Bu sondan Tantan'ın da kurtulması olanaksızdır.
Şunu da unutmamak gerekir ki, kendisine yönelik övgüler olduğu kadar yergiler de vardır.
Bazı kesimlerde operasyonların abartılıp şova dönüştürüldüğü, ülkede ‘‘polis devleti’’ havası estirildiği yolunda görüşler yaygındır.
Bunların bugünden itibaren daha da güçlü seslendirileceğinden kimsenin kuşkusu olmasın.
* * *
Peki, Yılmaz tanıdığı halde Tantan'ı neden İçişleri Bakanlığı'na getirdi?
Bu soruya ANAP'ın önde gelen isimlerinden birinin verdiği yanıt çok ilginç:
- Yılmaz'ın tipik yanlışlarından biri. Zaten Yılmaz bu kadar hata yapmasa ANAP bugün hiç dördüncü parti durumuna düşer miydi? Herkes elini vicdanına koysun, ANAP büyük hizmetler verdi. Bu hükümet içinde de en büyük hizmetleri yine ANAP veriyor. Ama Mesut Bey'in hataları bunları silip süpürüyor.''
- Madem bu kadar hata yapıyor, neden hálá rakipsiz?

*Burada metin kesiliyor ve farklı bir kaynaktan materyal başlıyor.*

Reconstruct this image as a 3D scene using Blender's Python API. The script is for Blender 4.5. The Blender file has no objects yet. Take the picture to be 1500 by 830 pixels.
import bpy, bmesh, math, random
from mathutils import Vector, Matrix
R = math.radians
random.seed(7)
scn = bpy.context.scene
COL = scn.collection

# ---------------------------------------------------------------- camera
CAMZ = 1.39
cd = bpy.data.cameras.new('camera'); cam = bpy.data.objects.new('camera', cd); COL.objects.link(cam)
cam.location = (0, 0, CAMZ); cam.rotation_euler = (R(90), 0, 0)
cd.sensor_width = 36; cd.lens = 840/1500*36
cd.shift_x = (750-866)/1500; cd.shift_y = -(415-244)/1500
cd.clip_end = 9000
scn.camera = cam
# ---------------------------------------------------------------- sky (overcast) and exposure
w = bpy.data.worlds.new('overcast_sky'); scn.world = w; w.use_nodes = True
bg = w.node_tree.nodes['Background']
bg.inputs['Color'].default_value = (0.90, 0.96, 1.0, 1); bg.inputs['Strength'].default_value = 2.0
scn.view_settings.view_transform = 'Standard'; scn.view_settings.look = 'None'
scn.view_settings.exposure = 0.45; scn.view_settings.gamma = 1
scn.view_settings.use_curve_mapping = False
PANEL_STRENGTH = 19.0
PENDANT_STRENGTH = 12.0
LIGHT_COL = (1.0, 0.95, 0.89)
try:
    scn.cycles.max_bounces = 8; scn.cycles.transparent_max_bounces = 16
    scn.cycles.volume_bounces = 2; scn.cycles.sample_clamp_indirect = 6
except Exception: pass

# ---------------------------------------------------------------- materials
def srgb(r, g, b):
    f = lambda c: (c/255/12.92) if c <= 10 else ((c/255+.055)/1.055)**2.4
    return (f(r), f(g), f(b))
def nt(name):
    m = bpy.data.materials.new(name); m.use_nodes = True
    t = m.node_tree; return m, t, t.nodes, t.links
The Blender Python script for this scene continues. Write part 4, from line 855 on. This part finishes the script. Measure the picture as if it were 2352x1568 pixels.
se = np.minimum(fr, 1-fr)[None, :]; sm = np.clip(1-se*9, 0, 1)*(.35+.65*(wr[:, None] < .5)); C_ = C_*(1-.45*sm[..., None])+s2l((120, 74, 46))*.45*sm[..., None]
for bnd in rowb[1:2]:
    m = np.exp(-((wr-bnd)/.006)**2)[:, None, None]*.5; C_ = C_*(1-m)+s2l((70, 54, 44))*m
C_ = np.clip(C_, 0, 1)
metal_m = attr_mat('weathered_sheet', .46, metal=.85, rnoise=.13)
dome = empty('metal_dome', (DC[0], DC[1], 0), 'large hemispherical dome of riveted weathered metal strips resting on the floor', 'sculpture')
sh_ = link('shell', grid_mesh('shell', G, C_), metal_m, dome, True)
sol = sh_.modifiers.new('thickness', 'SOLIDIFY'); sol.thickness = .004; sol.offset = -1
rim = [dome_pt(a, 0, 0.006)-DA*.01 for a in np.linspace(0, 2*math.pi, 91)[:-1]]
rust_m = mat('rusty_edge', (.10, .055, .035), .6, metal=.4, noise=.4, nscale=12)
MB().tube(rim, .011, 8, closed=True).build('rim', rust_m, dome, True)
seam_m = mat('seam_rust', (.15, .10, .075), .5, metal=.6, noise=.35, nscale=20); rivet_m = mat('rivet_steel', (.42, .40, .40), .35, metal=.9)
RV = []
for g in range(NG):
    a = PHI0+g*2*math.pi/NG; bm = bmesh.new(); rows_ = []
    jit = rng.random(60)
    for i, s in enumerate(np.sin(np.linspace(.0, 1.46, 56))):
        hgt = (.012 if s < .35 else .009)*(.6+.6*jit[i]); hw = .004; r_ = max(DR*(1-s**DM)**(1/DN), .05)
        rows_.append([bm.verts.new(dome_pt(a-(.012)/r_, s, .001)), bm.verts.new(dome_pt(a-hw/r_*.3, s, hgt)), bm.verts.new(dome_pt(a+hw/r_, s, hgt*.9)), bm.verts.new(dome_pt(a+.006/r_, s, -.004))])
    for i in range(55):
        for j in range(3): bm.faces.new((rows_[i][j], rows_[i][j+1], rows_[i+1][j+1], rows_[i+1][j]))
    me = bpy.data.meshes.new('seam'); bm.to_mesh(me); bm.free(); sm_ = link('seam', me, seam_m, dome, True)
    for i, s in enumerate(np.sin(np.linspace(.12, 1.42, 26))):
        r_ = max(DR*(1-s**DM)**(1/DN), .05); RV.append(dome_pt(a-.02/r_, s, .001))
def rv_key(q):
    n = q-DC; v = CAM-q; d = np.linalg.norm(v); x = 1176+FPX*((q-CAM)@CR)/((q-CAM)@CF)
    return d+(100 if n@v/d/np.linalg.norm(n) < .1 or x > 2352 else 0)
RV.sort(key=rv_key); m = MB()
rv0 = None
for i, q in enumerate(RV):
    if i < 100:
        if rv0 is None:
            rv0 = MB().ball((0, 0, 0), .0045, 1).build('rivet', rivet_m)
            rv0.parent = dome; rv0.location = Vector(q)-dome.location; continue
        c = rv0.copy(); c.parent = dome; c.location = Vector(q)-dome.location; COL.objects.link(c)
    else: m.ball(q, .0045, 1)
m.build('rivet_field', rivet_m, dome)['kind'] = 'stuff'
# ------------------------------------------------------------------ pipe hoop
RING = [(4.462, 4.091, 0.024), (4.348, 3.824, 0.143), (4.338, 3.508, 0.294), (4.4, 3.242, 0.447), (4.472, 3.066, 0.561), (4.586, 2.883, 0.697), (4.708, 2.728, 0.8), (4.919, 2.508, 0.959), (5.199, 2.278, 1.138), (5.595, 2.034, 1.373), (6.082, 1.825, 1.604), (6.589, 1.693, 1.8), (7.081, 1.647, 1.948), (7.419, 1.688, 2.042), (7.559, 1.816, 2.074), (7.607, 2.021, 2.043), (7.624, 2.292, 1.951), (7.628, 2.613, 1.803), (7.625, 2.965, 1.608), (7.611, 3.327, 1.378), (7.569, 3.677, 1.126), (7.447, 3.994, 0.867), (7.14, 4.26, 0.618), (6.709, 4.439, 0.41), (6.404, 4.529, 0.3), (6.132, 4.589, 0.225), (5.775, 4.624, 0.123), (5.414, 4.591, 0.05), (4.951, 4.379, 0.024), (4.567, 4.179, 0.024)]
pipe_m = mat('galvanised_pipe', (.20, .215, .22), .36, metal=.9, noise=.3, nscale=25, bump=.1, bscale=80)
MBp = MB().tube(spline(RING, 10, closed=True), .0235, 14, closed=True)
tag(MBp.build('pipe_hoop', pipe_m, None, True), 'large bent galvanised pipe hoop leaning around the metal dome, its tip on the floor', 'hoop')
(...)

- Onu zorlayacak bir aday çıkmıyor da ondan. Soyunanlardan hiçbirinin şansı yok. Çaresiz kongre yine Mesut Bey'i açık ara ile seçecek.
Galiba Türk siyasetinin çıkmazı da işte burada.
Bugünkü siyasi partiler yasası, liderlerin değişmesini olanaksız hale getiriyor.
Genel başkanlığı kazanan lider, çok büyük bir olay olmazsa partinin başından ölene kadar gitmiyor.
O nedenle de partilerde bir yenilenme yaşanamıyor.
Halk bıkıyor, oy vermiyor ama buna rağmen taban bu değişimi bir türlü gerçekleştiremiyor.
Hiçbir parti bu kısırdöngüyü kırıp atamıyor.